Why can't I inherit from int in C++?
I'd love to be able to do this:
class myInt : public int
{
};
Why can't I?
Why would I want to? Stronger typing. For example, I could define two classes intA
and intB
, which let me do intA + intA
or intB + intB
, but not intA + intB
.
"Ints aren't classes." So what?
"Ints don't have any member data." Yes they do, they have 32 bits, or whatever.
"Ints don't have any member functions." Well, they have a whole bunch of operators like +
and -
.
Solution 1:
Neil's comment is pretty accurate. Bjarne mentioned considering and rejecting this exact possibility1:
The initializer syntax used to be illegal for built-in types. To allow it, I introduced the notion that built-in types have constructors and destructors. For example:
int a(1); // pre-2.1 error, now initializes a to 1
I considered extending this notion to allow derivation from built-in classes and explicit declaration of built-in operators for built-in types. However, I restrained myself.
Allowing derivation from an
int
doesn't actually give a C++ programmer anything significantly new compared to having anint
member. This is primarily becauseint
doesn't have any virtual functions for the derived class to override. More seriously though, the C conversion rules are so chaotic that pretending thatint
,short
, etc., are well-behaved ordinary classes is not going to work. They are either C compatible, or they obey the relatively well-behaved C++ rules for classes, but not both.
As far as the comment the performance justifies not making int a class, it's (at least mostly) false. In Smalltalk all types are classes -- but nearly all implementations of Smalltalk have optimizations so the implementation can be essentially identical to how you'd make a non-class type work. For example, the smallInteger class is represents a 15-bit integer, and the '+' message is hard-coded into the virtual machine, so even though you can derive from smallInteger, it still gives performance similar to a built-in type (though Smalltalk is enough different from C++ that direct performance comparisons are difficult and unlikely to mean much).
The one bit that's "wasted" in the Smalltalk implementation of smallInteger (the reason it only represents 15 bits instead of 16) probably wouldn't be needed in C or C++. Smalltalk is a bit like Java -- when you "define an object" you're really just defining a pointer to an object, and you have to dynamically allocate an object for it to point at. What you manipulate, pass to a function as a parameter, etc., is always just the pointer, not the object itself.
That's not how smallInteger is implemented though -- in its case, they put the integer value directly into what would normally be the pointer. To distinguish between a smallInteger and a pointer, they force all objects to be allocated at even byte boundaries, so the LSB is always clear. A smallInteger always has the LSB set.
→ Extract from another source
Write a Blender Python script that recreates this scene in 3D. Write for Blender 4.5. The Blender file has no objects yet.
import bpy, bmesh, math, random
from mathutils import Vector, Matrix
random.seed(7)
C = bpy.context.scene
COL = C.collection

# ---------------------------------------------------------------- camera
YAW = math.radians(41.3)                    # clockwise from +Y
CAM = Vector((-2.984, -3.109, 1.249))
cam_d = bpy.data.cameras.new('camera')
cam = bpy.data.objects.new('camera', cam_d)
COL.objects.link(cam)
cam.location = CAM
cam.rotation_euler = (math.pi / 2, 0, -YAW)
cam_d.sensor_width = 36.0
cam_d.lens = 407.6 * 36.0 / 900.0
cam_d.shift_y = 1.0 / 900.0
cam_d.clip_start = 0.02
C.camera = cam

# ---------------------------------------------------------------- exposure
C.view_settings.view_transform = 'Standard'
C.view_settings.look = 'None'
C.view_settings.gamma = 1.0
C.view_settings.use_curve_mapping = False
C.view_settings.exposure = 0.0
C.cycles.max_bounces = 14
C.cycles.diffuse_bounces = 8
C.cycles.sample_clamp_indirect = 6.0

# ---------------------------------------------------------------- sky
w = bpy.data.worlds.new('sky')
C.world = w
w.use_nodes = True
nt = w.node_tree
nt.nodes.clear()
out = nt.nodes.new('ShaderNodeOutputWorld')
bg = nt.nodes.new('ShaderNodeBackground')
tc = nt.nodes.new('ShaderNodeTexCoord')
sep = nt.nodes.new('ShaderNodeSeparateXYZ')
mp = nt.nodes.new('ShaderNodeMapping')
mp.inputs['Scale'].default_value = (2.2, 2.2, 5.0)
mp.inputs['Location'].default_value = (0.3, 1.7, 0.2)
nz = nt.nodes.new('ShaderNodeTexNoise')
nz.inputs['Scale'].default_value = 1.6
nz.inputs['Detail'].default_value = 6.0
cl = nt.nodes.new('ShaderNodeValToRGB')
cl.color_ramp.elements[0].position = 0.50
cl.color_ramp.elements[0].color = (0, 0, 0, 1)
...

Most of this is necessary, however, because Smalltalk is dynamically typed -- it has to be able to deduce the type by looking at the value itself, and smallInteger is basically using that LSB as a type-tag. Given that C++ is statically typed, there's never a need to deduce the type from the value, so you probably wouldn't need to "waste" that bit on a type-tag.
1. In The Design and Evolution of C++, §15.11.3.
Solution 2:
Int is an ordinal type, not a class. Why would you want to?
If you need to add functionality to "int", consider building an aggregate class which has an integer field, and methods that expose whatever additional capabilities that you require.
Update
@OP "Ints aren't classes" so?
Inheritance, polymorphism and encapsulation are keystones of object oriented design. None of these things apply to ordinal types. You can't inherit from an int because it's just a bunch of bytes and has no code.
Ints, chars, and other ordinal types do not have method tables, so there's no way to add methods or override them, which is really the heart of inheritance.
Solution 3:
Why would I want to? Stronger typing. For example, I could define two classes intA and intB, which let me do intA+intA or intB+intB, but not intA+intB.
That makes no sense. You can do all that without inheriting from anything. (And on the other hand, I don't see how you could possibly achieve it using inheritance.) For example,
class SpecialInt {
...
};
SpecialInt operator+ (const SpecialInt& lhs, const SpecialInt& rhs) {
...
}
Fill in the blanks, and you have a type that solves your problem. You can do SpecialInt + SpecialInt
or int + int
, but SpecialInt + int
won't compile, exactly as you wanted.
On the other hand, if we pretended that inheriting from int was legal, and our SpecialInt
derived from int
, then SpecialInt + int
would compile. Inheriting would cause the exact problem you want to avoid. Not inheriting avoids the problem easily.
"Ints don't have any member functions." Well, they have a whole bunch of operators like + and -.
Those aren't member functions though.